They don’t plan and they don’t supervise. Just what is the point of the Planning Supervisor?
Planning supervisors get plenty of bad press and they are right to take it personally. Critics praise the function of planning supervision. They are all for it. It is planning supervisors they do not like, and it is the title they are against. They think the role ought to be performed by someone with power who is invited to the table at project inception, such as designers, project managers, contractors and clients.

Phil Young is one such critic. He is director of technical and customer services with civil engineering contractor Lumsden and Carroll. Periodically he takes on the role of planning supervisor and because he is part of a contracting organisation, he has a certain amount of clout. And he needs it. Consider what planning supervisors do: They ensure the designers design safely and ensure that information flows freely among designers.

“If the planning supervisor is not part of the consultant or the contractor, he delays things. He’s just not in touch. You don’t need this separate role,” said Young.

Contrast this with the experience of architect Brian Jefferson who was a planning supervisor for the City of Sunderland, but now works for a private client. He established the planning supervisory section for the council, an act he now feels was a waste of time. He and his small department had no power to demand information from the relevant parties. And because his department collected fees from other departments in the council for their input there was an disincentive to use the planning supervisors in a meaningful way. Jefferson said they would print reams of health and safety plans but that they were formulaic and ineffective. He said 95% of jobs did not have design input risk assessment, and the result was that designers were not designing with safety in mind.

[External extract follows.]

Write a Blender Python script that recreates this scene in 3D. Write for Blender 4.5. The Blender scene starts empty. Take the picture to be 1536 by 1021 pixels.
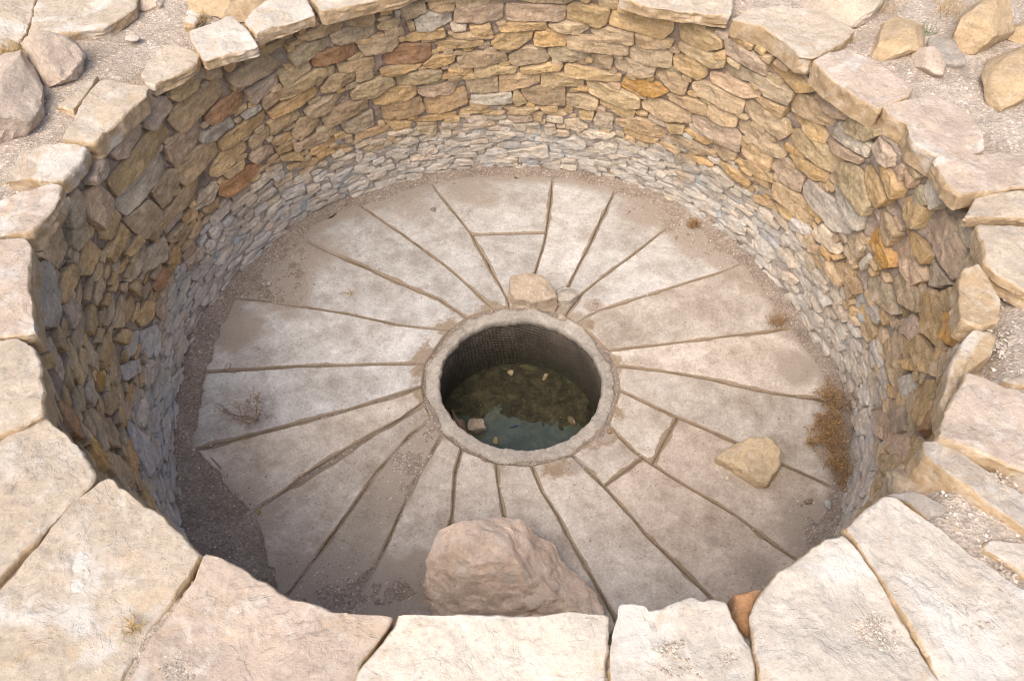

Some planning supervisors enjoy their work. Michael Stott is a planning supervisor for the London Borough of Southwark. He rides a motorcycle to sites, which typifies his relaxed-but-engaged attitude. He was recently commissioned to visit a site. This is not usually a planning supervisor’s duty but he was asked specially to do so. He found that although the contractor had been on site for some weeks, refurbishing a block of flats, the health and safety plan was not being followed.

“They’ve got one portaloo, no hard hats, no first-aider on site, no booking-in station, even though on paper their plan looks okay,” said Stott. “It should have been in place weeks ago.”

Although this happens nine times out of 10, Stott did not get confrontational. He sat down with the contractor, gave him a copy of the regulations, went through what he was required to do and even sorted out a problem with his computer. Then he sent a report to the client.

What kind of industry needs to be checked and caught out like naughty little boys?

Stott said the drawback to planning supervisors is that they are appointed too late and do not have enough power. However, when the process is allowed to work it works well, and the few times he has been called in at the appropriate stage, designers designed more safely. The problem is with power.

“The role should include going onto site to check on progress,” he said. “But I don’t plan and I don’t supervise.”

No one is more aware of the precarious position of planning supervisors than Brian Law, chief executive of the Association of Planning Supervisors, a 5,000-strong body set up after the CDM regulations were introduced in 1995. Law argues that the CDM Regulations are fine, but only if they are obeyed.

He is left in the unfortunate position of asking an unresponsive industry to take planning supervisors more seriously, to appoint them when the CDM Regulations require, and not as an afterthought.

“What kind of industry needs to be checked and caught out like naughty little boys?” said Law.